If U can’t be assigned to T, the program won’t type check and the compiler will complain. Assignment is great since almost every type has it (exceptions being arrays and incomplete types). There’s one problem, however: CHECK_TYPE_COMPAT(int *, const int *) compiles happily. You might be tempted to write the following, then:

#define CHECK_TYPE_COMPAT(T, U) T t0; U u0 = t0; U u1; T t1 = u1

It does solve the above issue, but what about CHECK_TYPE_COMPAT(void *, int *) or CHECK_TYPE_COMPAT(double, int)? Obviously, this method does not work well if you want to test compatibility (equality, in standard jargon), but sometimes you just want to know whether U is assignable to T, and for that purpose, it’s a fine technique.

Another issue here is that you’re creating variables.

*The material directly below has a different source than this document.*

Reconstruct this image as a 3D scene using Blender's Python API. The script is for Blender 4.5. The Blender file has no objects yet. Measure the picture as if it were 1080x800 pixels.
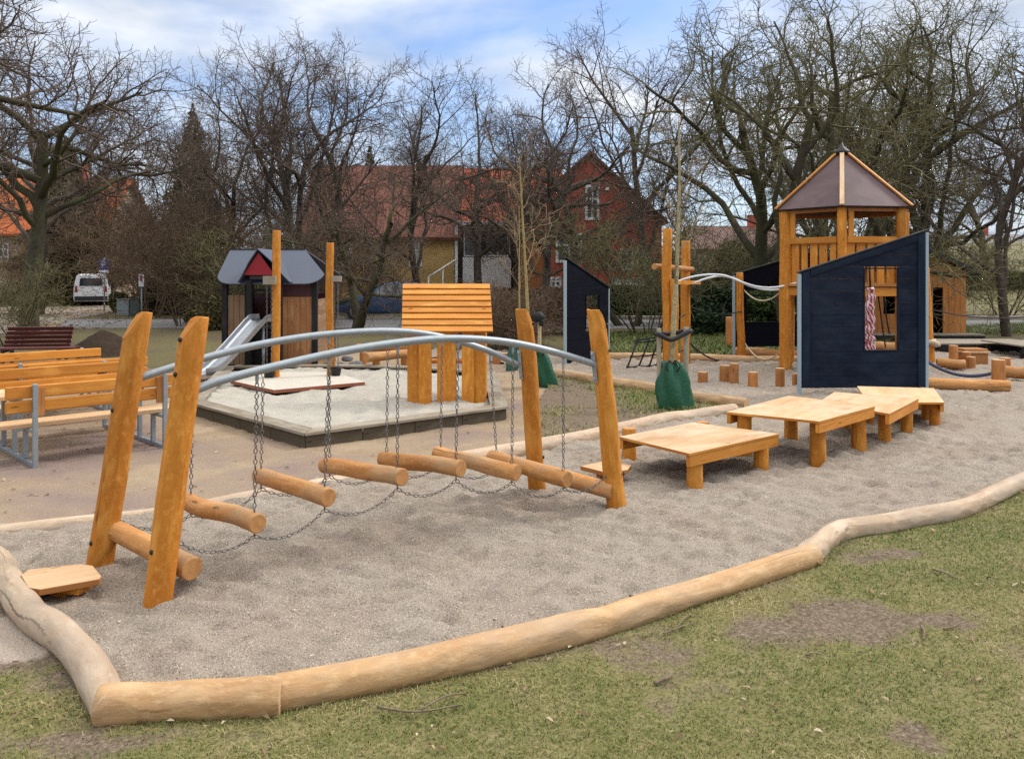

In function scope, you can put a block around your definitions, to isolate them; however, at the top level, you’ll have to mint variable names, e.g., with __LINE__.

Solution 2: with typedef

With C11, you now have a pretty nifty alternative in the form of typedef. Of course, typedef itself is hardly a new construct. What’s new, however, is that you can now have multiple definitions of a typedef name. The only constraint is that they must be equal… which is exactly what we’re looking for!

#define CHECK_TYPE_COMPAT(T, U)                     \
    typedef T TC##__LINE__; typedef U TC##__LINE__

And here you go, manual type checking for everybody! And we don’t even generate variables anymore. Isn’t that perfect?

Well, of course, the answer is no; using __LINE__ means you can only have one of these per line, which may become problematic if you’re macro-expanding a lot, but there isn’t much you can do about it as long as you rely on introducing declarations. Besides, it doesn’t work everywhere…

Solution 3: with assignments

If you’ve been following, you should notice that the previous solutions only work if you have access to declarations, which excludes cases when you’d like to do it from within expressions. For these special occasions, you can use assignments instead… which brings us to a related but slightly different problem.

Checking whether a value can be assigned to a type

Here’s another story: you are given a type name T and an expression x. You want to know whether you could assign x to an object of type T. That’s a pretty legitimate situation when writing type-aware and other kinds of pseudo-polymorphic macros, I guess.

In any case, this check most probably needs to take place in the context of an expression, otherwise, x would be pretty limited. So, let’s assume we are in an expression. We can’t declare any new variable, so the previous tricks won’t work. But C99 offers a nice little feature I’m sure you all know and love (I do): compound litterals.

Compound litterals are nice in that they let you create anonymous aggregate values… but they don’t actually need to be constant. In the general case, compount litterals introduce anonymous objects. Using that fact, we can come up with a first attempt:

#define CHECK_ASSIGNABLE(T, x) ((T){ 0 } = (x))

To check whether you can assign x to an object of type T… simply create an object of type T and try to assign to it. You need to pass something inside the braces, so I put 0. It’s fine, though, since zero is the default initializer for every type in C.

Now, the only issue is that we just want to check, not read the value of x (which might be a side-effecting expression). Time to apply the good old tricks to deny evaluation! Finally, we get something like this:

#define CHECK_ASSIGNABLE(T, x) (0 && ((T){ 0 } = (x)))

This concludes this short blog post. You can try it at home, too, if your compiler supports C99 (or C11 for the typedef method above). Also, I haven’t given any code for solution 3; it’s very similar to CHECK_ASSIGNABLE. I’ll leave it as an exercise to the bored reader. If you’re really bored, you could also try to think about what the limits of these techniques are — of course, they have shortcomings, since they’re basically hacks, but in a sense, I find it amazing enough that such tricks exist (and work) in the first place.